From that moment, I realised that the grey area in the world of cheating has become larger than the black and white. In the digital age, with Tinder, Grindr, and untraceable WhatsApps, mixed with the millennial age coming with new definitions of what a relationship can be, we don’t have a strong definition of what is and what isn’t cheating. Although we may feel like sexual contact is the be-all-and-end-all on the spectrum, for many, that may mean nothing compared to the devastation of emotional cheating.

The state of open relationships illustrate this divide perfectly. Open relationships, meaning relationships where your sex life is not limited to stay within the couple, means that your emotional bond is senior to a monogamous sex life. When you can’t cheat on someone in the traditional sense, ie having sex with someone else, then emotional connections and draws to other people are an entirely new way to view loyalty to your partner.

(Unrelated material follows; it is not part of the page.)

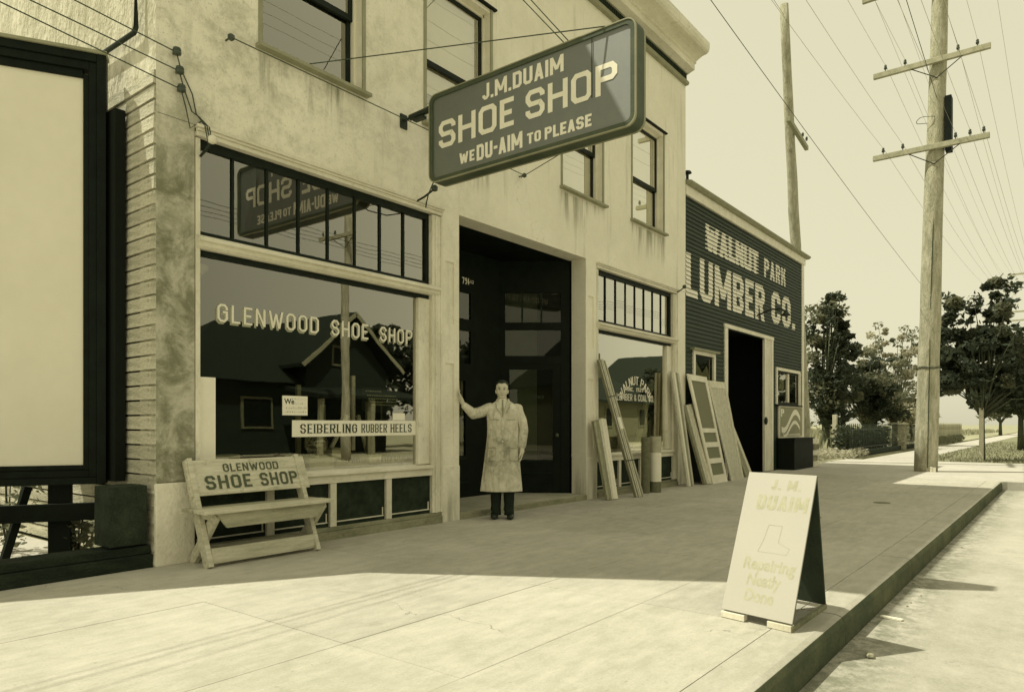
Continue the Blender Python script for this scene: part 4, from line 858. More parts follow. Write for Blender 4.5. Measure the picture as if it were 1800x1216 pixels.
cl_ = thing('ceiling_lamp', 'pale glass bowl lamp hanging inside the left shop', 'lamp', (4.45, 8.6, 3.9))
MB().lathe((4.45, 8.6, 3.0), [(0.02, 0), (0.16, 0.04), (0.24, 0.12), (0.25, 0.16), (0.23, 0.17)], 18).build('lamp_bowl', 'white_porcelain', cl_, smooth=True)
MB().tube([(4.45, 8.6, 3.15), (4.45, 8.6, 3.9)], 0.012, 6).build('rod', 'iron', cl_)
# solid planks added behind the far glass as the tall bundle's reflection
o = thing('mirrored_bundle', 'dark planks added as the reflection of the tall board bundle in the far shop window', 'reflection_plank', (12.3, 6.5, 0.722))
MB().bar((12.2, 6.55, 0.73), (12.5, 6.35, 2.05), 0.16, 0.04, (0, 1, 0)).build('reflection_plank', 'board_dark', o)

# ------------------------------------------------------------------ lumber building
LY = 6.10; LX0, LX1 = 13.37, 21.30
lum = thing('lumber_building', 'single-storey dark green clapboard lumber store with painted WALNUT PARK LUMBER CO.', 'building', (17.3, 9, 0))
DOOR = (15.64, 18.10, 0, 3.34); LW1 = (13.86, 14.82, 1.35, 2.64); LW2 = (19.10, 21.02, 1.74, 2.62)
rh = 0.086
def y_at(z):
    r = (z % rh) / rh; return LY - 0.020 * (1 - r)
def clap(mb, x0, x1, z0, z1):
    z = z0
    k = int(math.floor(z0 / rh))
    while k * rh < z1 - 1e-6:
        a = max(z0, k * rh); c = min(z1, (k + 1) * rh)
        ya = LY - 0.020 * (1 - (a - k * rh) / rh); yc = LY - 0.020 * (1 - (c - k * rh) / rh)
        mb.poly([(x0, ya, a), (x1, ya, a), (x1, yc, c), (x0, yc, c)])
        mb.poly([(x0, ya, a), (x0, LY, a), (x1, LY, a), (x1, ya, a)])
        k += 1
xs = sorted([LX0, LX1, DOOR[0], DOOR[1], LW1[0], LW1[1], LW2[0], LW2[1]]); zs = sorted([0, 5.80, DOOR[3], LW1[2], LW1[3], LW2[2], LW2[3]])
b = MB()
for i in range(len(xs) - 1):
    xm = (xs[i] + xs[i + 1]) / 2; cuts = [h for h in (DOOR, LW1, LW2) if h[0] < xm < h[1]]
    zr = [(0, 5.80)]
    for h in cuts:
        zr = [q for a, c in zr for q in ((a, max(a, h[2])), (min(c, h[3]), c)) if q[1] - q[0] > 1e-4]
    for a, c in zr: clap(b, xs[i], xs[i + 1], a, c)
b.build('clapboards', 'siding', lum, kind='stuff')
b = MB(); b.poly([(LX1 + 0.2, LY, 0), (LX1 + 0.2, 20, 0), (LX1 + 0.2, 20, 5.9), (LX1 + 0.2, LY, 5.9)]); b.poly([(LX0, 20, 0), (LX0, 20, 5.9), (LX1, 20, 5.9), (LX1, 20, 0)]); b.poly([(LX0, LY, 5.9), (LX1 + .2, LY, 5.9), (LX1 + .2, 20, 5.9), (LX0, 20, 5.9)]); b.build('outer_wall', 'siding', lum)
b = MB(); b.box(LX1 - 0.002, LX1 + 0.2, LY - 0.035, LY + 0.02, 0, 5.80); b.build('corner_board', 'trim_light', lum, bevel=0.006)
b = MB(); b.box(LX0, LX1 + 0.25, LY - 0.06, LY + 0.02, 5.80, 6.0); b.build('fascia', 'trim_light', lum, bevel=0.006)
b = MB(); b.prism([(LX0, y, z) for y, z in [(LY, 6.0), (LY - 0.12, 6.0), (LY - 0.17, 6.04), (LY - 0.17, 6.07), (LY, 6.11)]], (LX1 + 0.4 - LX0, 0, 0)); b.build('roof_edge', 'sign_border', lum)
MB().tube([(13.50, LY - 0.02, 6.08), (13.50, LY - 0.02, 6.26)], 0.03, 8).lathe((13.50, LY - 0.02, 6.25), [(0.02, 0), (0.09, 0.01), (0.07, 0.05), (0.02, 0.07)], 10).build('vent_pipe', 'iron', lum)
# painted words, broken over every clapboard
def clip(poly, z, keep_above):
    out = []
    for i in range(len(poly)):
        a, c = poly[i], poly[(i + 1) % len(poly)]; ia = (a[1] >= z) == keep_above; ic = (c[1] >= z) == keep_above
        if ia: out.append(a)
        if ia != ic:
            t_ = (z - a[1]) / (c[1] - a[1] or 1e-9); out.append((a[0] + (c[0] - a[0]) * t_, z))
    return out
def clap_text(mb, glyphs, x0, z0, cov=0.97):
    for g_ in glyphs:
        for si, q in enumerate(g_):
            q = [(x0 + u, z0 + v) for u, v in q]; zmin = min(p[1] for p in q); zmax = max(p[1] for p in q); k = int(zmin / rh)
            while k * rh < zmax:
                a = k * rh + rh * (1 - cov) * 0.5; c = a + rh * cov; pz = clip(clip(q, a, True), c, False) if len(q) > 2 else []
                if len(pz) > 2:
                    pts = [(x, LY - 0.020 * (1 - (z - k * rh) / rh) - 0.0015 - 0.0012 * (cov > 0.5) - 0.0006 * (si % 6), z) for x, z in pz]
                    if (Vector(pts[1]) - Vector(pts[0])).cross(Vector(pts[2]) - Vector(pts[1])).y > 0: pts = pts[::-1]
                    mb.poly(pts)
                k += 1
b = MB()
clap_text(b, [[[(u, v), (u + 0.9, v), (u + 0.9, v + 0.56), (u, v + 0.56)]] for u, v in ((0, 0), (0.8, 0), (1.6, 0), (2.38, 0))], 14.42, 4.90, 0.34)
clap_text(b, text_polys('WALNUT', 0.56, 3.25, 0.26, 0.22, 0.05, 0.16, 0.66), 14.43, 4.90, 0.97)
clap_text(b, text_polys('PARK', 0.48, 1.72, 0.22, 0.2, 0.14, 0.2), 18.12, 4.93)
clap_text(b, text_polys('LUMBER', 0.88, 4.70, 0.21, 0.19, 0.10, 0.2), 13.45, 3.79)
clap_text(b, text_polys('CO.', 0.82, 2.02, 0.23, 0.2, 0.12, 0.22), 18.67, 3.84)
b.build('wall_lettering', 'sign_letter', lum)
# big doorway
b = MB(); b.box(15.46, 15.64, LY - 0.04, LY + 0.02, 0, 3.36); b.box(18.10, 18.16, LY - 0.04, LY + 0.02, 0, 3.36); b.box(18.62, 18.76, LY - 0.04, LY + 0.02, 0, 3.36); b.box(15.44, 18.78, LY - 0.05, LY + 0.02, 3.361, 3.45)
b.build('door_casing', 'trim_light', lum, bevel=0.005)
b = MB(); b.box(18.161, 18.38, LY - 0.032, LY + 0.05, 0, 3.36).box(18.385, 18.615, LY - 0.028, LY + 0.05, 0, 3.36); b.build('door_jamb', 'casing', lum, bevel=0.006)
b = MB()
b.poly([(15.2, LY + 0.05, 0), (15.2, LY + 0.05, 4), (15.2, 14, 4), (15.2, 14, 0)]); b.poly([(18.6, LY + 0.05, 0), (18.6, 14, 0), (18.6, 14, 4), (18.6, LY + 0.05, 4)]); b.poly([(15.2, 14, 0), (18.6, 14, 0), (18.6, 14, 4), (15.2, 14, 4)]); b.poly([(15.2, LY, 3.5), (18.6, LY, 3.5), (18.6, 14, 3.5), (15.2, 14, 3.5)]); b.poly([(15.2, LY, 0), (18.6, LY, 0), (18.6, 14, 0), (15.2, 14, 0)])
b.build('shed_interior', 'black', lum)
m_ = MB(); m_.ball((18.12, LY - 0.06, 1.28), 0.07, 7, (1, .6, 1.4)); m_.build('door_pull', 'iron', lum)
def lum_window(h, twin):
    a, c, d, e = h; f = MB(); y = LY - 0.045
    f.box(a - 0.10, a, y, LY + 0.04, d - 0.02, e + 0.08); f.box(c, c + 0.10, y, LY + 0.04, d - 0.02, e + 0.08); f.box(a - 0.001, c + 0.001, y, LY + 0.04, e, e + 0.08)
    w = f.build('window', 'trim_light', lum, bevel=0.004)
    MB().box(a - 0.13, c + 0.13, y - 0.04, LY, d - 0.06, d - 0.021).build('sill', 'dark', w)
    if not twin: MB().box(a - 0.2, c + 0.2, y - 0.06, LY, e + 0.081, e + 0.12).build('drip_cap', 'sign_border', w)
    s_ = MB(); s_.box(a, a + 0.05, LY, LY + 0.03, d, e).box(c - 0.05, c, LY, LY + 0.03, d, e).box(a + .05, c - .05, LY, LY + 0.03, d, d + 0.05).box(a + .05, c - .05, LY, LY + 0.03, e - 0.05, e)
    s_.build('sash', 'dark_sash', w)
    if twin: m = (a + c) / 2 + 0.05; MB().box(m - 0.06, m + 0.03, LY - 0.02, LY + 0.028, d + .05, e - .05).build('mullion', 'casing', w)
    MB().poly([(a + .04, LY + 0.015, d), (c - .04, LY + 0.015, d), (c - .04, LY + 0.015, e), (a + .04, LY + 0.015, e)]).build('pane', 'glass_clear', w)
    MB().poly([(a - .3, LY + 0.8, d - .3), (c + .3, LY + 0.8, d - .3), (c + .3, LY + 0.8, e + .3), (a - .3, LY + 0.8, e + .3)]).build('room_behind', 'black', w)
    return w
w1 = lum_window(LW1, False); w2 = lum_window(LW2, True)
MB().poly([(13.9, LY + 0.03, 1.4), (14.75, LY + 0.03, 1.4), (14.76, LY + 0.03, 2.2), (14.6, LY + 0.03, 2.45), (14.35, LY + 0.03, 2.28), (14.05, LY + 0.03, 2.5), (13.9, LY + 0.03, 2.55)]).build('torn_blind', 'curtain', w1)
MB().box(19.15, 19.45, LY + .2, LY + .4, 2.1, 2.28).box(20.3, 20.7, LY + .3, LY + .4, 2.15, 2.5).build('stored_goods', 'sign_border', w2)
# lamp arm over the doorway
o = thing('yard_lamp', 'dark gooseneck lamp arm over the lumber store doorway', 'lamp', (17.6, LY, 3.9))
MB().tube([(17.6, LY - 0.01, 3.88), (17.6, LY - 0.35, 4.0), (17.55, LY - 0.6, 3.98), (17.5, LY - 0.72, 3.9)], 0.022, 8).build('arm', 'iron', o, smooth=True)
MB().lathe((17.5, LY - 0.74, 3.80), [(0.11, 0), (0.10, 0.03), (0.04, 0.09), (0.03, 0.13)], 12).build('lamp_shade', 'iron', o, smooth=True)
# poster board
o = thing('poster_board', 'square framed poster with a pale wavy ribbon under the lumber store window', 'poster', (20.16, LY - 0.05, 0.85))
MB().box(19.16, 21.18, LY - 0.06, LY - 0.025, 0.86, 1.66).build('board_field', 'poster', o)
m_ = MB(); m_.box(19.14, 21.20, LY - 0.075, LY - 0.03, 1.66, 1.70).box(19.14, 21.20, LY - 0.075, LY - 0.03, 0.82, 0.86).box(19.13, 19.18, LY - 0.075, LY - 0.03, 0.86, 1.66).box(21.16, 21.2, LY - 0.075, LY - 0.03, 0.86, 1.66); m_.build('frame', 'trim_light', o)
m_ = MB(); pv = None
for i in range(25):
    t_ = i / 24; x = 19.35 + 1.65 * t_; zc = 1.28 + 0.25 * math.sin((t_ - 0.42) * 5.0); pc = (x, zc)
    if pv: m_.poly([(pv[0], LY - 0.0625, pv[1] - 0.075), (pc[0], LY - 0.0625, pc[1] - 0.075), (pc[0], LY - 0.0625, pc[1] + 0.075), (pv[0], LY - 0.0625, pv[1] + 0.075)])
    pv = pc
pv = None
for i in range(25):
    t_ = i / 24; x = 19.5 + 1.45 * t_; zc = 1.05 + 0.2 * math.sin((t_ - 0.35) * 4.6); pc = (x, zc)
    if pv: m_.poly([(pv[0], LY - 0.065, pv[1] - 0.05), (pc[0], LY - 0.065, pc[1] - 0.05), (pc[0], LY - 0.065, pc[1] + 0.05), (pv[0], LY - 0.065, pv[1] + 0.05)])
    pv = pc
place_text(m_, text_polys('P', 0.2, 0.28, 0.24, 0.2), (19.27, LY - 0.06, 1.40), (1, 0, 0), (0, 0, 1), (0, -1, 0), 0.006)
x = 19.5
while x < 20.95:
    m_.poly([(x, LY - 0.0625, 0.885), (x + 0.07, LY - 0.0625, 0.885), (x + 0.07, LY - 0.0625, 0.93), (x, LY - 0.0625, 0.93)]); x += 0.11
m_.build('poster_design', 'paper', o)
# bin under the poster, stacked timber beside it
o = thing('coal_bin', 'low dark wooden bin below the poster at the corner of the lumber store', 'bin', (20.0, 5.8, 0))
m_ = MB(); m_.box(19.05, 20.75, 5.62, 5.66, 0, 0.80).box(19.05, 19.1, 5.66, 6.05, 0, 0.8).box(20.7, 20.75, 5.66, 6.05, 0, 0.8); m_.build('bin_side', 'dark', o)
MB().box(19.02, 20.78, 5.58, 6.07, 0.801, 0.83).build('lid', 'dark', o)
k = 0
for i in range(5):
    tt = thing('stacked_timber', ['bottom', 'second', 'middle', 'fourth', 'topmost'][i] + ' timber baulk of the short stack at the lumber store corner', 'timber', (21.1, 5.8, 0.16 * i), 'timber stack at the corner')
    MB().box(20.82 + random.uniform(-.02, .02), 21.42 + random.uniform(-.05, .03), 5.64 + random.uniform(-.03, .03), 6.02, 0.16 * i + 0.004, 0.16 * i + 0.15).build('baulk', 'board_dark' if i % 2 else 'casing', tt, bevel=0.008)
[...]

I spoke to a friend of mine on this subject, one who has been exploring open relationships for the last two years. She talked about how hearing about her partner’s sexual desire was a turn on (despite talking about your other sexual partners within an open relationship is often a no-go) and that she genuinely felt no emotional hurt from hearing about or even seeing her partner getting off with someone else. However, when her partner started talking about one woman he was seeing regularly beyond the realm of sex, things started to go wrong. My friend noticed her partner growing a romantic attachment to this other woman, something so devastating to my friend that she couldn’t be with her partner anymore.

Sex with other people didn’t tear them apart – but her partner feeling romantically for someone else did.

But then that opens up an entirely new issue: what counts as emotional cheating? Do you have to convey your feelings for someone else for it to count? Does having those feelings count as enough? How strong do your feelings have to be? How do you measure that emotion? We can even return to my scenario with my ex, where no physically sexual transgressions occurred nor did a genuinely emotional/romantic one. Sexts, outings (leading to no physical contact), and nudes can’t really fall into either of these categories and yet a betrayal of trust transpired. What do we call this then?

Ultimately, no one has nor ever will have the answers. And let’s get real – it’s up to what you and your partner (or partners, live your life) find to be the best solution for your relationship. But we pose this question (and let us know too): is it time to redefine what we call cheating?